Speculation surrounds Cloud Peak financial reports


By Greg Johnson

Gillette News Record

Via Wyoming News Exchange

GILLETTE — To say the past three months have been rocky for Cloud Peak Energy would be a gross understatement.

Just how rocky is anyone’s guess, as the publicly traded company has yet to release its 2018 year-end financial report. In fact, Cloud Peak hasn’t even scheduled a release date for a public earnings call, which is mandated by federal law to happen within 60 days after the end of the fiscal year, which is Friday.

The company could file for a 15-day extension, but hasn’t announced any intention to do that, either. Cloud Peak declined to respond to repeated requests for information about when it will file its 2018 year-end financials.

With the thermal coal industry already buzzing that Cloud Peak Energy is on the brink of bankruptcy, its silence about the 2018 fourth-quarter and year-end reports only encourages more speculation, said Robert Godby, director of the Department of Economics and Finance at the University of Wyoming and one of the state’s leading energy industry economists.

“It’s a tough market for them and this will be a really important annual report and really important earnings call,” he said. “People are really going to want to know the company’s outlook going forward.”

He said it’s not a surprise Cloud Peak also hasn’t filed for an extension. That’s a move that would happen at the last minute and only puts off having to make the year-end report by a short time.

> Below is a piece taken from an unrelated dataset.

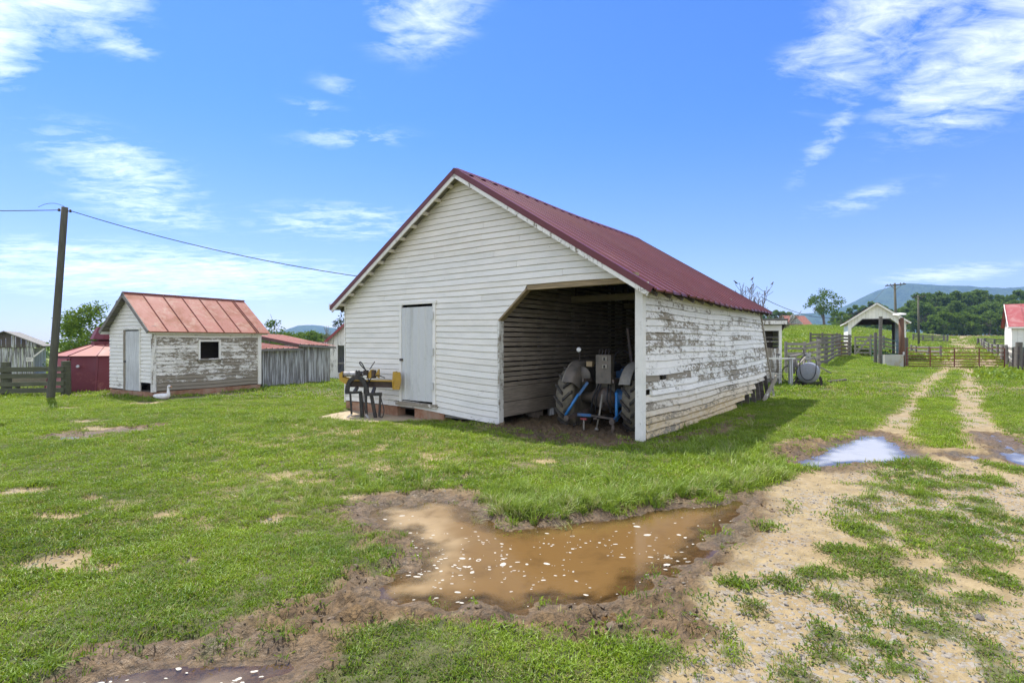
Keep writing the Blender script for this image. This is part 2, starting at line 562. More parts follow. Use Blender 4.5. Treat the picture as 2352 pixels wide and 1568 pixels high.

It also sends a negative message to the marketplace.

“You don’t want to file for an extension unless you absolutely have to … because it can also be misread,” he said. “They have to really worry about how people read between the lines in the marketplace.”

How the company performed in the fourth quarter is going to be telling and will include information about if and/or how much of its contractual obligations were missed because of an especially challenging year that saw a dramatic reduction in production at Cloud Peak’s flagship Antelope mine, said Bob Burnham, a longtime independent coal analyst based in Colorado.

He said it’s easy to speculate about what Cloud Peak’s silence means, but he warns against reading too much into it.

“This just tells me that they are holding their cards close while they’re still trying to figure out some things,” Burnham said. “It very well could be they’re planning (a bankruptcy) or working on a buyout, but who knows?”

Still, Burnham admits that especially during a time when the market can change on a tweet or social media post, making guesses about what could be happening behind closed doors at Cloud Peak Energy is going to happen.

Those fourth-quarter facts are what everybody’s waiting for, Godby said. What we know is that Cloud Peak had a bad first three quarters of 2018. Whether that continued for the fourth quarter and how much of an overall impact the year had on the company is what industry analysts are waiting for, he said.

“The big question is what is the news on that strategic alternatives play?” Godby said, referencing a Nov. 13 announcement that Cloud Peak is considering its financial options, up to and including selling the company.

What’s really dragging the company’s bottom line is its debt load, he said. About $300 million of its overall $400 million in debt is due in a couple of years. Cloud Peak just isn’t mining enough coal and not realizing enough of a return on the coal it can sell to make those payments.

Over the past year, the company has made several cost-saving moves to trim any excess fat from its bottom line. Cloud Peak closed its downtown Gillette office and moved its administration to the Cordero Rojo mine. It has since sold that building to Campbell County for nearly $3 million. It eliminated health care coverage for retirees, and last week announced the layoffs of 15 salaried employees, mostly from its legislative affairs and public relations departments.

Because the debt deadline is still two years out, there’s no hurry for Cloud Peak or its creditors to act, Godby said. It also means it’s likely other large Powder River Basin coal producers like Arch Coal and Peabody Energy will take a wait-and-see approach to how it all shakes out.

“What the Powder River Basin really needs is consolidation (of production),” he said. “But you really can’t close a mine, because the moment you do the remediation is put into full swing.

“If a company is going to do gown now, you might as well wait and watch what happens. There’s no rush. The payments are still two years out and everybody can wait and see where Cloud Peak’s going.”

But until Cloud Peak finally files its much-anticipated 2018 year-end report, speculation will continue to swirl, Burnham said.

“That’s real easy to do,” he said. “All you can do is try to clamp down and avoid rumors, but by clamping down you also can start rumors. You get the conspiracy folks out there who think everything’s going wrong and it’s a big plot. Rumors are more damaging than facts.”